Actor Colby Minifie portrays an unfamiliar 'Homebody' in new film (original) (raw)
Colby Minifie in Homebody. Photo courtesy of Cinedigm.
The new film Homebody, featuring actor Colby Minifie (The Boys, Jessica Jones) and helmed by gay director Joseph Sackett, initially seems to be a riff on the body-and personality-switching mini-genre—which includes dramas such as Persona (1966) and comedies like Freaky Friday (1977/2003) and Big (1988)—that re-emerges every several years.
“Joe is just very interested in ‘body-transplant’ stuff,” Minifie told Windy City Times.
Homebody, now available on Fandor and other digital platforms, differentiates itself from its predecessors by deeply centering issues around gender identity and queerness. Minifie portrays Melanie, a Brooklyn woman studying to be a doula (a professional offering practical and emotional support for pregnant individuals) who regularly cares for a young boy named Johnny (Tre Ryder).
Melanie is unaware of the deep fascination Johnny holds for her. It’s not just the fascination of a childhood crush, either. Melanie, to Johnny, epitomizes a feminine ideal that he’s deeply drawn to; he wants to experience life as she does.
Johnny gets his wish one afternoon after he and Melanie watch YouTube videos about transcendental meditation. He taps into the ability to step outside his own body and inhabit hers instead. While there, he is free to explore different boundaries of gender—but he also unwittingly arranges for a hookup with Tom (Whitmer Thomas), Melanie’s friend with benefits, and is eventually called in to assist with a birth Melanie was preparing for.
Minifie has frequently collaborated with Sackett before, including on the short film I Was in Your Blood, upon which Homebody was based. Ryder co-starred in the short as well.
When Sackett presented her with the Homebody script, she thought, “It’s every actor’s dream: ‘Oh, my friend wrote me a movie.’ I was like: ‘yes, please, and thank you.'”
But Minifie was not faced just with learning the part of Melanie. She had to learn how to accurately portray Johnny portraying Melanie. That meant learning how Ryder moved.
“We spent a lot of time together,” Minifie explained. “I had known Tre for three years by that point, but we hadn’t spent a lot of time together in the time in between [films]. So I spent a lot of time just watching him. We also called in a friend, Sam Pinkleton, who’s an incredible choreographer, dancer and director. He watched Tre for a while and then would give me notes like, ‘He leads with this part of his body.'”
Minifie felt like she had a certain amount of liberty in the interpretation however, since Johnny isn’t really seen moving out-and-about a great deal in the film’s early scenes. She said: “There was this added layer of objectivity that I got to play with, which made it much more fun, rather than just doing an impression.”
But she was tested by later scenes in the film. By that point in the story, Melanie has returned to her body, and she and Johnny are both inhabiting the same physical being, usually bickering with one another.

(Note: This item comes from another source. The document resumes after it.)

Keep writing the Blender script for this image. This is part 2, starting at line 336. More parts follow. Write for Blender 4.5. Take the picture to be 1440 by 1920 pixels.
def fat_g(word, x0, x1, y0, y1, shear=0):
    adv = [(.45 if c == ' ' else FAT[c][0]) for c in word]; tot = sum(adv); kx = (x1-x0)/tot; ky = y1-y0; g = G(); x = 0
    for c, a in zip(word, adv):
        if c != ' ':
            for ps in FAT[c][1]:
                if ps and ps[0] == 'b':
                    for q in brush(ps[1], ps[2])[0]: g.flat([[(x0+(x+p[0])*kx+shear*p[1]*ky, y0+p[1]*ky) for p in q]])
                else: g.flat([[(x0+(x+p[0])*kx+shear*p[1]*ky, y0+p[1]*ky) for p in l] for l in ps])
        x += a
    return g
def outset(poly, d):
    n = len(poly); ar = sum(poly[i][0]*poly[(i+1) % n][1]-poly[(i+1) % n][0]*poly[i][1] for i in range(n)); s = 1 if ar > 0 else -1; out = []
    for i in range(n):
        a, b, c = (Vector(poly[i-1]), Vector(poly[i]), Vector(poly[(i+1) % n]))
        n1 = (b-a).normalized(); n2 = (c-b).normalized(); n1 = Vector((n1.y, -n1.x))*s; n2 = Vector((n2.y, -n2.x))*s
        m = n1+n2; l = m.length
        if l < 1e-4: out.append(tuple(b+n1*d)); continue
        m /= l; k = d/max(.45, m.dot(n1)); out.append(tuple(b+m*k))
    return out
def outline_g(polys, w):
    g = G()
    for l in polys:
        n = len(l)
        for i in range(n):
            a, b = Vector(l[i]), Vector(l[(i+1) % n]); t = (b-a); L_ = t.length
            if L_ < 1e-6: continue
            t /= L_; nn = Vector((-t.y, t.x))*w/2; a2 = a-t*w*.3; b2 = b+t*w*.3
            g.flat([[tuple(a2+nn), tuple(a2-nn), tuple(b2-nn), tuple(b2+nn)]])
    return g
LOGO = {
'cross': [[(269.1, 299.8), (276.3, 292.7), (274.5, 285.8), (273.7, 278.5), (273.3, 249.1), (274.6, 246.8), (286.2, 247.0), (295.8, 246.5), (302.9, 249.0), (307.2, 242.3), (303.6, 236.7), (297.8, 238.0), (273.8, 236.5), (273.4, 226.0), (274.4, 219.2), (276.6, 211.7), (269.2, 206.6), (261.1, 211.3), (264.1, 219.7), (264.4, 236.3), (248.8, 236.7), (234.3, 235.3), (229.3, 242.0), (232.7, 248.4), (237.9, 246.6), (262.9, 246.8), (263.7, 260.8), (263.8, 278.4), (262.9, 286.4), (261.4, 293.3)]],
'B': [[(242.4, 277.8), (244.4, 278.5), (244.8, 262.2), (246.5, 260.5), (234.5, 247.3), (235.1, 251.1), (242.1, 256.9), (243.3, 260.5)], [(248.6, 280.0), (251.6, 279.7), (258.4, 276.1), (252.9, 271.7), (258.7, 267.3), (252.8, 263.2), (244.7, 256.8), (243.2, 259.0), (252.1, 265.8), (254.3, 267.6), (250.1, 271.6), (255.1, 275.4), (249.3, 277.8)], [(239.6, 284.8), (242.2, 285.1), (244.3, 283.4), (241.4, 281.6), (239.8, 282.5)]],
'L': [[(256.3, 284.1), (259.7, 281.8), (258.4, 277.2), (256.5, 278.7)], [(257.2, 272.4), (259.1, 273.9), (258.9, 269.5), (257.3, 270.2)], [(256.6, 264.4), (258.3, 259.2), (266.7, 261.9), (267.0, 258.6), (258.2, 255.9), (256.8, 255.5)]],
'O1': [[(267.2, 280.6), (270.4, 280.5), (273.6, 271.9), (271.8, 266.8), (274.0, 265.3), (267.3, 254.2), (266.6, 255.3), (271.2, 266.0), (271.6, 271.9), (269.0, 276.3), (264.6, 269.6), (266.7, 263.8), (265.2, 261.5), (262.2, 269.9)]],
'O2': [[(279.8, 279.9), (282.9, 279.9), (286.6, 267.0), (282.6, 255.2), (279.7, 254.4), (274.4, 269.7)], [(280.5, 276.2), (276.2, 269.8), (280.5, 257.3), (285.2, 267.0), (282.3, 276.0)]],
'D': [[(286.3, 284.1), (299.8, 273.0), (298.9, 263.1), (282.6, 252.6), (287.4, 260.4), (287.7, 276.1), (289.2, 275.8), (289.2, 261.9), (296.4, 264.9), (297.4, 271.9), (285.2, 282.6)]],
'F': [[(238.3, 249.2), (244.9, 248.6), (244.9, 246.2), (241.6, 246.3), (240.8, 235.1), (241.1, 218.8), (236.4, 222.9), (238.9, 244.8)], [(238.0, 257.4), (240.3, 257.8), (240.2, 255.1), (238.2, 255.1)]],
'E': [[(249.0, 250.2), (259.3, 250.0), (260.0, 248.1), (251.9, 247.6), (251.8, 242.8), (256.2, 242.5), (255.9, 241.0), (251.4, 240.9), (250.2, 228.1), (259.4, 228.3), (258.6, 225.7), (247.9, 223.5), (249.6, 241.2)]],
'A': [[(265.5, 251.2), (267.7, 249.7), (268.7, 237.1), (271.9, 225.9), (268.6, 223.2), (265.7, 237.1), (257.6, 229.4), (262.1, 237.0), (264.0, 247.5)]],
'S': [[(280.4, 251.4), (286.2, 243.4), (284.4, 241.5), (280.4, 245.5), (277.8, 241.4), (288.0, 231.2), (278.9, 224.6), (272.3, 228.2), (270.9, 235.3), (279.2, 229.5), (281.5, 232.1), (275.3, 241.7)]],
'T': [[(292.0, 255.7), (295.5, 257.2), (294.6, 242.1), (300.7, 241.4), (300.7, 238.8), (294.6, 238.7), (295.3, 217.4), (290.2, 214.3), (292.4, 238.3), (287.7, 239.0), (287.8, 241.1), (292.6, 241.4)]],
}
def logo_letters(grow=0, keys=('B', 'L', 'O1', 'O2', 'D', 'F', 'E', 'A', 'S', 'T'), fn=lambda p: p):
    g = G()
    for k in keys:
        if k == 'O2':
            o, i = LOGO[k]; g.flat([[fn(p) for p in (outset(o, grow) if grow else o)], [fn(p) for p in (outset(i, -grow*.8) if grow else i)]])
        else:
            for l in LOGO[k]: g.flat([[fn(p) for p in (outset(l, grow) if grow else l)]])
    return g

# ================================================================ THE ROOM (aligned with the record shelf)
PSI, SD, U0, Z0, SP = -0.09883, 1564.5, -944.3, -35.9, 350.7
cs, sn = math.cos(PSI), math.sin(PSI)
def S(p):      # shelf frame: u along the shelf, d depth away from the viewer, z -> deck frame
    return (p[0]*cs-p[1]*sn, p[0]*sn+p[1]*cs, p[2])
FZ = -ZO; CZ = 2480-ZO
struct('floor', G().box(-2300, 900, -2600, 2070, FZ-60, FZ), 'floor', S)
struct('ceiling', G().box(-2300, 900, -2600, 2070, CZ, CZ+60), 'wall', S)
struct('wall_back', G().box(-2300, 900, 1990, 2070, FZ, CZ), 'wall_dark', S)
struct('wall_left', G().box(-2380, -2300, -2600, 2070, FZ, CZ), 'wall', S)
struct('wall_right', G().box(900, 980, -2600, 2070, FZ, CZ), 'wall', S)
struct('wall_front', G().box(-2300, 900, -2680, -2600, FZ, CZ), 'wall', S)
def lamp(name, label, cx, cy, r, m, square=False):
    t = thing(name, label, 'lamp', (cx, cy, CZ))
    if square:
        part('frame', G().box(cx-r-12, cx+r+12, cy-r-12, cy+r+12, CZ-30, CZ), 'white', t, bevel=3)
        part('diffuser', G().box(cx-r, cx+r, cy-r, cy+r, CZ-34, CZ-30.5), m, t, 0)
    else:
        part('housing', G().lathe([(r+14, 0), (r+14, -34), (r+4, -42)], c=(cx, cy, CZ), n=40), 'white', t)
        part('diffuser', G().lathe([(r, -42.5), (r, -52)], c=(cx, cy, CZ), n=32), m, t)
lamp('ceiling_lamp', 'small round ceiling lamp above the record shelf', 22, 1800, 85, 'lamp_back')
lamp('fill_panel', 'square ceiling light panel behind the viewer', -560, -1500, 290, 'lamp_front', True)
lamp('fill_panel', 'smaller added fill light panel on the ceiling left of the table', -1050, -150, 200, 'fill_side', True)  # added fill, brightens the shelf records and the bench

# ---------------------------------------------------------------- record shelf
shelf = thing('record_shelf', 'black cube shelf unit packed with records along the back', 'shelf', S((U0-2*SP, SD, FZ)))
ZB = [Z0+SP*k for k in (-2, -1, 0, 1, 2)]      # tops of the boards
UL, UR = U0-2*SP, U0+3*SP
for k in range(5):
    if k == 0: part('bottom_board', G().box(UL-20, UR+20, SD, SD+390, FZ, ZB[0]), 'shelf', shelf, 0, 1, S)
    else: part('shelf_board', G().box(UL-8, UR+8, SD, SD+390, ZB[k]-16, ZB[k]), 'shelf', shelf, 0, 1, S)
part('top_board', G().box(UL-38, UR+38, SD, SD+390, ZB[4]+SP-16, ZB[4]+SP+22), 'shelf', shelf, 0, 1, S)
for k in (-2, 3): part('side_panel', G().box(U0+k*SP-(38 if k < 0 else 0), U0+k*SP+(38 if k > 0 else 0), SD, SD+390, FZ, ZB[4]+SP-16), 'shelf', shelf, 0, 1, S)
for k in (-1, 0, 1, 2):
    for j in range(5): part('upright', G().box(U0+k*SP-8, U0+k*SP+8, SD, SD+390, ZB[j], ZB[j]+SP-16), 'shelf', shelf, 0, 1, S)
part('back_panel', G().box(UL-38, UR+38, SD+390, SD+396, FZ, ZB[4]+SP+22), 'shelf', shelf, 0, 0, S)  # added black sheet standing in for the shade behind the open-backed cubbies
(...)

“I was completely paranoid about reflecting what was going on in [Melanie’s] head,” Minifie said. “I asked them to hire a friend of mine…to sit in the other room with a microphone connected to an earpiece. She was doing the scene for me in my ear. A lot of that got re-written in post- [production] and we did a lot of ADR [automatic dialogue replacement]. Joe was just looking for ‘pieces’ of me, what was going on in my face, to match what was happening in her head.”
Minifie wanted her overall performance to reflect not just a bodily transformation but a young person both scared by and relishing the opportunity to embody a different gender. Johnny is not identified as transgender or nonbinary in the film, but Sackett said in promotional materials for Homebody that Johnny’s story reflects at least a genderqueer experience.
“At a basic level, we all go through feelings of [being] constricted by what society says about how our genders should present,” Minifie said. “I oftentimes feel most comfortable in male clothing, or what we deem to be male clothing. I love wearing a dress once in a while, but if I’m going to feel most myself, I’m going to wearing going to be a suit.
“That’s a very super-microcosm of what this movie is saying—it is about how we move in a world where there are so many constraints about who we are. What’s great about this time we’re living in is that these constraints are being broken down, explored and challenged in a great way.”
Minifie said she loves being part of the fast-paced action on The Boys, for which she is now filming new episodes in Canada. But she appreciates the opportunity to have taken part in Homebody’s gentler story as well.
“Sometimes it’s nice to have movies that are sweet and hopeful, that explore a coming-of age in this time we’re in, in such a beautiful and specific way,” she said.